The question is whether the Tagor interception is a one-off escalation or the beginning of a sustained campaign. There are reasons to be sceptical.

French courts have released every shadow fleet vessel boarded so far after the owners paid fines. Ownership is deliberately opaque — shell companies registered in jurisdictions that do not cooperate with Western investigators. Proving that a tanker belongs to a sanctioned Russian entity, rather than a Liberian holding company that happens to be connected to a Dubai trading firm that may or may not be linked to a Russian oil trader, takes time and resources that maritime prosecutors do not have in abundance.

The Tagor may follow the same pattern. Diverted, inspected, its fraudulent flag documented, then released after a fine. The crew, mostly non-Russian, are not targets of the operation. The vessel itself is the asset, and it can be detained only so long before the legal arguments run out.

But there is also a political dimension that previous boardings lacked. The UK-France joint operation was announced by Macron personally, with a video. That is a deliberate signal. It tells Moscow that the previous approach — boarding, fining, releasing — is being replaced by something deliberately more confrontational. The video is part of the message. The Kremlin was meant to see those commandos descending from the helicopter.

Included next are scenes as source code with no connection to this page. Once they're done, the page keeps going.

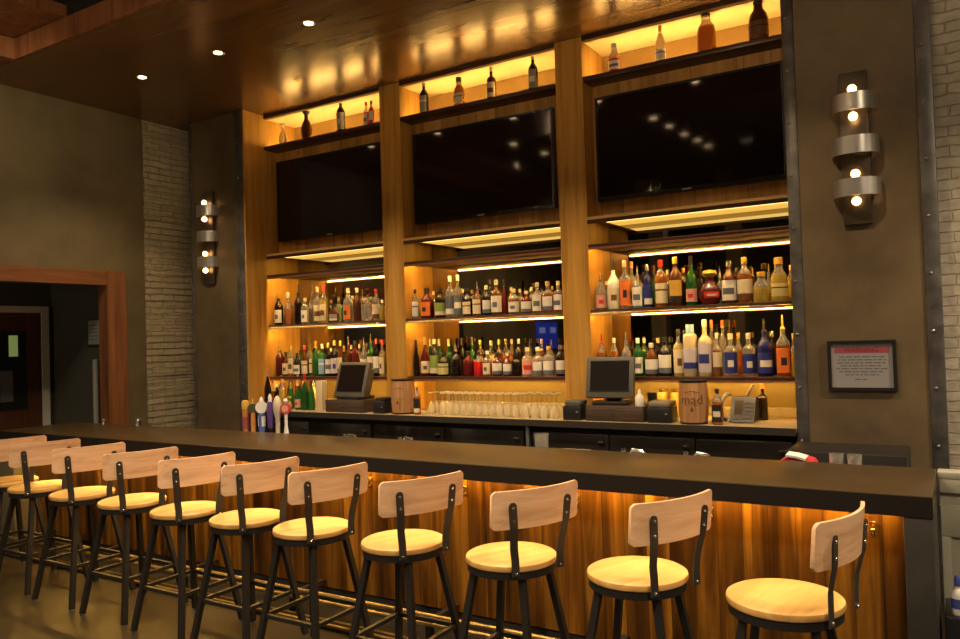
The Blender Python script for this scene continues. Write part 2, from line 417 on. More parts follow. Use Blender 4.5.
nookwood = wood('nook_back_wood', (.38,.22,.07), (.48,.30,.10), (.56,.37,.14), 'x', 8, .45)
lipm = mottle('copper_lip', [(.3,(.16,.065,.028)), (.7,(.22,.09,.04))], 20, .6, .1, 0)
for bay, x0, x1 in BAYS:
    a, b = x0+.001, x1-.001
    # header and nook above the screen
    structure(MB().box(a, b, YP, 2.38, 4.372, ZC-.001).build('trim_header', M['shelf']))
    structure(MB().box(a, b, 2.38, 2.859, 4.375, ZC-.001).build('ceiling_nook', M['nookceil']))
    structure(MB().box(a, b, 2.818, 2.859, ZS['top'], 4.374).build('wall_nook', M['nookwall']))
    t = thing('top_shelf', ((a+b)/2, 2.5, ZS['top']-.04), f'dark wood top shelf above the {bay} screen', 'shelf', 'top shelves')
    MB().box(a, b, YP, 2.817, ZS['top']-.04, ZS['top'], 0, .003).build('board', M['shelf'], t)
    MB().box(a+.06, b-.06, 2.50, 2.52, ZS['top']+.0008, ZS['top']+.0070).build('light_strip', M['ledn'], t)
    # wooden screen wall
    structure(MB().box(a, b, 2.52, 2.56, 2.83, ZS['top']-.041).build('wall_screen', M['tvwood']))
    s = thing('light_soffit', ((a+b)/2, 2.55, 2.80), f'lit wooden soffit board under the {bay} screen', 'soffit', 'soffits under the screens')
    MB().box(a, b, YP, 2.817, 2.805, 2.829).build('board', nookwood, s)
    MB().box(a, b, YP, YP+.016, 2.772, 2.8045).build('lip', M['shelf'], s)
    MB().box(a+.1, b-.02, YP+.02, 2.54, 2.797, 2.8045).build('light_panel', M['leds'], s)
    MB().box(a+.1, b-.02, 2.541, 2.80, 2.797, 2.8045).build('rear_falloff_glow', M['soffit_falloff'], s)  # dimmer emission stands in for the soffit light fading towards the back
    # television
    tx0, tx1 = x0+.055, x0+1.63
    if bay == 'right': tx1 = x0+1.625
    tv = thing('television', ((tx0+tx1)/2, 2.5, 2.975), f'large black flat television switched off, mounted in the {bay} bay', 'television', 'televisions above the bar')
    f = MB(); bz = .022
    f.box(tx0, tx1, 2.452, 2.515, 2.975, 2.975+bz+.012).box(tx0, tx1, 2.452, 2.515, 3.890-bz, 3.890)
    f.box(tx0, tx0+bz, 2.452, 2.515, 2.975+bz+.012, 3.890-bz).box(tx1-bz, tx1, 2.452, 2.515, 2.975+bz+.012, 3.890-bz)
    f.build('bezel', M['bezel'], tv)
    MB().box(tx0+bz, tx1-bz, 2.458, 2.514, 2.975+bz+.012, 3.890-bz).build('screen', M['screen'], tv)
    MB().box((tx0+tx1)/2-.2, (tx0+tx1)/2+.2, 2.5155, 2.5199, 3.2, 3.6).build('wall_mount', M['black'], tv)
    MB().box((tx0+tx1)/2-.04, (tx0+tx1)/2+.04, 2.4505, 2.4515, 2.985, 2.995).build('badge', M['silver'], tv)
    # shelves
    for key, word in (('a', 'empty'), ('upper', 'upper'), ('lower', 'lower')):
        zt = ZS[key]
        lab = {'a': f'empty dark wood shelf just under the {bay} soffit', 'upper': f'upper dark wood bottle shelf of the {bay} bay',
               'lower': f'lowest dark wood bottle shelf of the {bay} bay'}[key]
        t = thing('wall_shelf', ((a+b)/2, 2.55, zt-.03), lab, 'shelf', 'bottle shelves of the bar back')
        MB().box(a, b, YP, 2.812, zt-.026, zt, 0, .003).build('board', M['shelf'], t)
        MB().box(a, b, YP+.002, YP+.012, zt-.045, zt-.0265).build('lip', lipm, t)
        MB().box(a+.02, b-.02, YP+.0135, YP+.0165, zt-.0305, zt-.0270).build('light_strip', M['ledw'], t)
    m = MB().box(a, b, 2.814, 2.832, ZS['lower']-.026, 2.804).build('back_mirror', M['mirror'], loc=((a+b)/2, 2.82, ZS['lower']))
    tag(m, f'bronze tinted mirror behind the bottles of the {bay} bay', 'mirror', 'bar back mirrors')
    structure(MB().box(a, b, 2.814, 2.832, ZB, ZS['lower']-.0265).build('wall_splash', M['splash']))

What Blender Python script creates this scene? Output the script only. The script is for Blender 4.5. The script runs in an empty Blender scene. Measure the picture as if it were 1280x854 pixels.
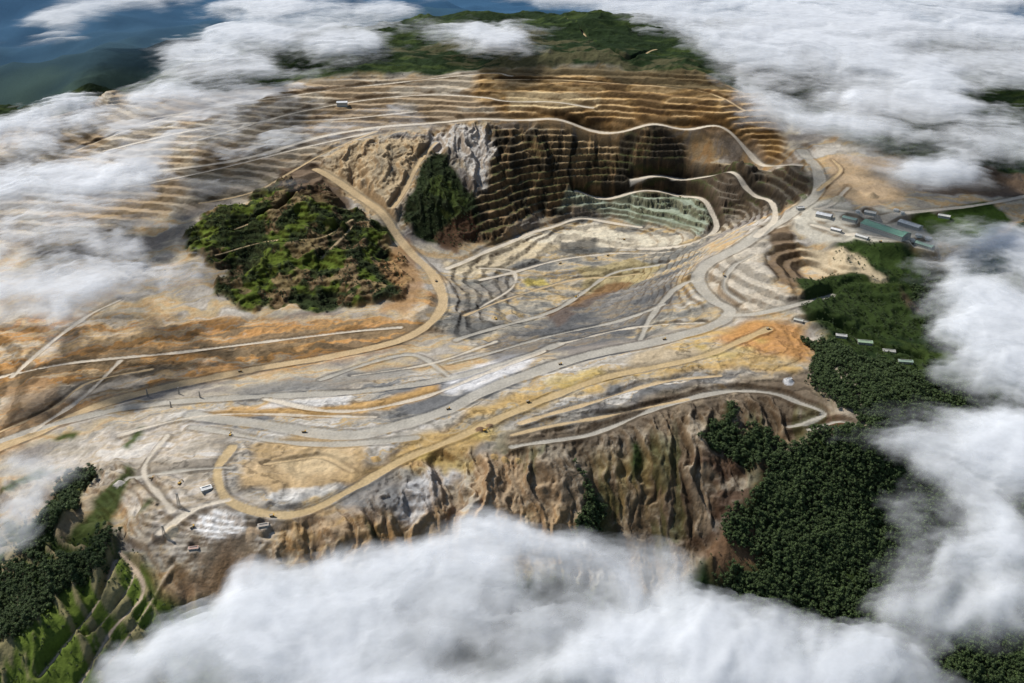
import bpy, bmesh, math, random
import numpy as np
from mathutils import Vector, Matrix
random.seed(4); rng=np.random.RandomState(7)
sc=bpy.context.scene
# ------------------------------------------------------------------ camera / pixel projection
CAMZ=1500.0; PITCH=math.radians(28.0); F=1280*35/36.0
cd=bpy.data.cameras.new("camera"); cam=bpy.data.objects.new("camera",cd); sc.collection.objects.link(cam)
cam.location=(0,0,CAMZ); cam.rotation_euler=(math.pi/2-PITCH,0,0)
cd.lens=35; cd.sensor_width=36; cd.clip_start=5; cd.clip_end=120000
sc.camera=cam
sP,cP=math.sin(PITCH),math.cos(PITCH)
def ray(px,py):
    a=(px-640)/F; b=(427-py)/F
    return np.array([a, cP+b*sP, -sP+b*cP])
def pixel_to_plane(px,py,z):  # casts an image pixel through the assumed camera onto a level plane
    d=ray(px,py); t=(CAMZ-z)/max(1e-3,-d[2])
    return np.array([d[0]*t,d[1]*t])
def sstep(a,b,x):
    t=np.clip((x-a)/(b-a),0,1); return t*t*(3-2*t)
TAB=rng.rand(16,256,256).astype(np.float32)
def vnoise(x,y,s):
    T=TAB[s%16]; x=x+s*17.31; y=y-s*9.77
    xi=np.floor(x).astype(np.int32); yi=np.floor(y).astype(np.int32)
    fx=(x-xi).astype(np.float32); fy=(y-yi).astype(np.float32)
    fx=fx*fx*fx*(fx*(fx*6-15)+10); fy=fy*fy*fy*(fy*(fy*6-15)+10)
    x0=xi&255; x1=(xi+1)&255; y0=yi&255; y1=(yi+1)&255
    a=T[y0,x0]; b=T[y0,x1]; c=T[y1,x0]; d=T[y1,x1]
    return (a+(b-a)*fx)*(1-fy)+(c+(d-c)*fx)*fy
def fbm(x,y,scale,octv=5,s=0,gain=0.5,ridge=False):
    x=x/scale; y=y/scale; tot=0; amp=1.0; n=0.0
    for o in range(octv):
        v=vnoise(x,y,s+o)
        if ridge: v=1-np.abs(2*v-1)
        tot=tot+v*amp; n+=amp; amp*=gain
        x,y=(x*0.8-y*0.6)*2.03,(x*0.6+y*0.8)*2.03
    return tot/n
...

Starmer’s March decision to authorise UK military boardings of shadow fleet ships was itself an escalation. That it is now being operationalised in tandem with France suggests a coordinated European approach that did not exist before.

The shadow fleet will adapt. It will change routes, switch flags again, reroute through waters where enforcement is weak. The tankers will keep sailing. The question is whether European governments have the political will to keep stopping them, knowing that each interception carries the risk of a confrontation at sea with a Russian-crewed vessel.

Sunday’s operation answered that question for one day. The next several months will answer it for the longer term.